Exercise - Below are several entries. Transcribe exactly those lines that fall from the one with "# kneeling leg" through the one with "fig('kneeling_figure', bearer, MT['wet'], FT, 0.022, 3)", end lines included.

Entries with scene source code
* begin *

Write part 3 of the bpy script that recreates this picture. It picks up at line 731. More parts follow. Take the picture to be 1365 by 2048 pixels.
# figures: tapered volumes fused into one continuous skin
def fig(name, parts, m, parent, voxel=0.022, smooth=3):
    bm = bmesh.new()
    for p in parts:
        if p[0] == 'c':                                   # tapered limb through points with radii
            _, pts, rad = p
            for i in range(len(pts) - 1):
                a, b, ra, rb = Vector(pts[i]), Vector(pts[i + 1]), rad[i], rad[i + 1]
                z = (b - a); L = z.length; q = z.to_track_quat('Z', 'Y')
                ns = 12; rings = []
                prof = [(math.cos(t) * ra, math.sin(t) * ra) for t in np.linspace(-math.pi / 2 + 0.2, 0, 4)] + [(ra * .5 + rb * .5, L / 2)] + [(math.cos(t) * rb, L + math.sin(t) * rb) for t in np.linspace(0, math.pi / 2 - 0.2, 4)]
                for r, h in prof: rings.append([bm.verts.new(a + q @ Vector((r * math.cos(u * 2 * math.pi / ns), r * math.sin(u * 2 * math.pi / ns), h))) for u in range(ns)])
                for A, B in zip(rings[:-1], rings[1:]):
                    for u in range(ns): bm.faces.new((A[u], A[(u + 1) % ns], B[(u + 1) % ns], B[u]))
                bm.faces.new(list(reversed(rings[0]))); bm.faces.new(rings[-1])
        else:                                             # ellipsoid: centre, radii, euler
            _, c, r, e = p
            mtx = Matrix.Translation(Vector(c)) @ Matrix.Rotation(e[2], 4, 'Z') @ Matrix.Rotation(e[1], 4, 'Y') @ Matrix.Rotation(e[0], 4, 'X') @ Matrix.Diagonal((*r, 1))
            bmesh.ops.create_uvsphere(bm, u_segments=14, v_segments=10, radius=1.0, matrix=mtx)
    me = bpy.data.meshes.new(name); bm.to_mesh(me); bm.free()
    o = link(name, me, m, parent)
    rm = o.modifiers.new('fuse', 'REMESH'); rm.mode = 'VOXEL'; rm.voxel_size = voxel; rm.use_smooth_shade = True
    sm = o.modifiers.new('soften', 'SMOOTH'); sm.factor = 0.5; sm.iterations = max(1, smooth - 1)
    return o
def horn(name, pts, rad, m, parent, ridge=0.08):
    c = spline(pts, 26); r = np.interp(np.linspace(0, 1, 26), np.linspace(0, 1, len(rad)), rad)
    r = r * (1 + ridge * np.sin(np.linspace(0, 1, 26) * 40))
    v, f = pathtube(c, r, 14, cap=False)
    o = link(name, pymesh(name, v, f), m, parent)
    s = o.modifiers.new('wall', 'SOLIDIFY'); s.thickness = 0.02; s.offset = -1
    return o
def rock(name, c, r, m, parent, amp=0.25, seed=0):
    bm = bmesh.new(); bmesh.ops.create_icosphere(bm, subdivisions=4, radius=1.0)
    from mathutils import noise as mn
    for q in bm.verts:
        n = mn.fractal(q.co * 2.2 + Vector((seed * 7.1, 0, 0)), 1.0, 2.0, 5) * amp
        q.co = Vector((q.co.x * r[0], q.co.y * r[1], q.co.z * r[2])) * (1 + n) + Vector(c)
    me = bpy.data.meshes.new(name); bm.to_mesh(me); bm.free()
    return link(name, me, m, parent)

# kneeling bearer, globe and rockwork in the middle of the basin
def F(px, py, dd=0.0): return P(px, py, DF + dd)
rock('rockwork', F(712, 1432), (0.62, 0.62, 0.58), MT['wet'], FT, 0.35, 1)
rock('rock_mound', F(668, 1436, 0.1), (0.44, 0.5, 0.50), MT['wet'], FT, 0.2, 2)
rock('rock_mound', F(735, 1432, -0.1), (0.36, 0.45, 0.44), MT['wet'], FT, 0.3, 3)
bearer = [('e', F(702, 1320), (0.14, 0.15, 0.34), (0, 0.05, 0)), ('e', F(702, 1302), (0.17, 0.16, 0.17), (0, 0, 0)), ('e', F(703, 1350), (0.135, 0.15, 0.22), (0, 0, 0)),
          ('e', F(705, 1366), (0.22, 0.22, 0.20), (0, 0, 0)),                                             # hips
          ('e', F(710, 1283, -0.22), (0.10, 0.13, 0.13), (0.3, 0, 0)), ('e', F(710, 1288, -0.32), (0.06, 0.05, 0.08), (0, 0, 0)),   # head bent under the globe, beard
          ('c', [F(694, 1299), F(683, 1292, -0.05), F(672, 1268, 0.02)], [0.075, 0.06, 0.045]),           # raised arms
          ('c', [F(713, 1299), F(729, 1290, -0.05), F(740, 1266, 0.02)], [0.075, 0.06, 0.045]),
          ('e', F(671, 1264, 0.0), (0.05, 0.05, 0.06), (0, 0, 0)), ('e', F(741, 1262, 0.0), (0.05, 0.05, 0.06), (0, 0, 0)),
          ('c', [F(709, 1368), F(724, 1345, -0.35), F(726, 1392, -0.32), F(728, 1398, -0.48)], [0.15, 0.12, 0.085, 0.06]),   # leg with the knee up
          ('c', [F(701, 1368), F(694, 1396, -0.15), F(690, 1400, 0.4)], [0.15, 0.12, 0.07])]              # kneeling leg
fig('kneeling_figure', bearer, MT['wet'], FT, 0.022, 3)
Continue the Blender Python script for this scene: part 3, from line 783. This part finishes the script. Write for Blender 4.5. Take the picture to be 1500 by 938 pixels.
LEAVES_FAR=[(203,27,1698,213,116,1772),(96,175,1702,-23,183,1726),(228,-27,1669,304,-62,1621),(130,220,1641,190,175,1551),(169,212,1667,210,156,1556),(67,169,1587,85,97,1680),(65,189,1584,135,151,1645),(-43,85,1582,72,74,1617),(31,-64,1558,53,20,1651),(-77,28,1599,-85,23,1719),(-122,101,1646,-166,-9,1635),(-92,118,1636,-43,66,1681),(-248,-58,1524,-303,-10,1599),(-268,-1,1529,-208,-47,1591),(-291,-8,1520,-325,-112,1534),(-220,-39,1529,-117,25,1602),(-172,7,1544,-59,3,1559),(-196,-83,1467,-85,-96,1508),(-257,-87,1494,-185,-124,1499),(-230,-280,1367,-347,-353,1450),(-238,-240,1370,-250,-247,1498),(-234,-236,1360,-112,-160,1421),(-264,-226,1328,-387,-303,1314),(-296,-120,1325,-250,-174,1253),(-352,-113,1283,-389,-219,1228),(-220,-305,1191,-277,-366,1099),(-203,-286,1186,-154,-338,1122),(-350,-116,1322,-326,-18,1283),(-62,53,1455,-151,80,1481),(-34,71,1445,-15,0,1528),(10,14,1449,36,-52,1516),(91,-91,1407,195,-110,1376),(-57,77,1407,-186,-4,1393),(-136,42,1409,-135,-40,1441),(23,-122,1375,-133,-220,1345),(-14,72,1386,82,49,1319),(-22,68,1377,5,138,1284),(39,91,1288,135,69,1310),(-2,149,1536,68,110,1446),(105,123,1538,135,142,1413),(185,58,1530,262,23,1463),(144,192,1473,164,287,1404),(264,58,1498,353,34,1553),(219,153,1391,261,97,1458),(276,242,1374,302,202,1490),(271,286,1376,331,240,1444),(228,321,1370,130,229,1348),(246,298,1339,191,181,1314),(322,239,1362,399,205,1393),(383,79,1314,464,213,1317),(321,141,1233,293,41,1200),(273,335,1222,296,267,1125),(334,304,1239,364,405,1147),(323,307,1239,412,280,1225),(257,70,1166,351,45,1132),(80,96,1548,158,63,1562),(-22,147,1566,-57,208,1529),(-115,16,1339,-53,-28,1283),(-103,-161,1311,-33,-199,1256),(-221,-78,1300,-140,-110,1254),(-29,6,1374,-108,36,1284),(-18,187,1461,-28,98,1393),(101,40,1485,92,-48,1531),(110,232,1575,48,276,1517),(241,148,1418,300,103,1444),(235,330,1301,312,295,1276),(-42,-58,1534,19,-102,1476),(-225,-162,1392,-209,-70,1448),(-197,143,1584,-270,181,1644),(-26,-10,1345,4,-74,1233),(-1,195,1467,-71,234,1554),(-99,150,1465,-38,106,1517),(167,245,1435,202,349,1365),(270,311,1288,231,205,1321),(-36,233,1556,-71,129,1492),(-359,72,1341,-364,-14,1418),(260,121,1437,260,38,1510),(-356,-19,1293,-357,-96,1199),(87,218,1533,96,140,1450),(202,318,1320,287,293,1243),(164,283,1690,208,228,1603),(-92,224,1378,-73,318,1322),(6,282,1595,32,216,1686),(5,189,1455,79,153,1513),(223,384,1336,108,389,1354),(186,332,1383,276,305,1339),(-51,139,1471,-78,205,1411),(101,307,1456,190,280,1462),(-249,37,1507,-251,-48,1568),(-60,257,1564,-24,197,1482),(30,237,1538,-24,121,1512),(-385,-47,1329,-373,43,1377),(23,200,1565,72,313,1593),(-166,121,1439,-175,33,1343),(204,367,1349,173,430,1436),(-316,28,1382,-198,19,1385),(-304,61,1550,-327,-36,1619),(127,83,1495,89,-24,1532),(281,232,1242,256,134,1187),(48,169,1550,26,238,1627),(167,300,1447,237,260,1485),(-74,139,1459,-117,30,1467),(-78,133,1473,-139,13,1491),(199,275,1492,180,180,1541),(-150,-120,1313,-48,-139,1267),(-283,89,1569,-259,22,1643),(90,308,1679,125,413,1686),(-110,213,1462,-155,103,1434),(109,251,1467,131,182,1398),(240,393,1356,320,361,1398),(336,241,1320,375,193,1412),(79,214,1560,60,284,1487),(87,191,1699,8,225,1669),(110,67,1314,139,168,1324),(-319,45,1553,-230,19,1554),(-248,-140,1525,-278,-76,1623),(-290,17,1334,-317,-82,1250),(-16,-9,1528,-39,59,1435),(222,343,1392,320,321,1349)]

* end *

Solution -
          ('c', [F(701, 1368), F(694, 1396, -0.15), F(690, 1400, 0.4)], [0.15, 0.12, 0.07])]              # kneeling leg
fig('kneeling_figure', bearer, MT['wet'], FT, 0.022, 3)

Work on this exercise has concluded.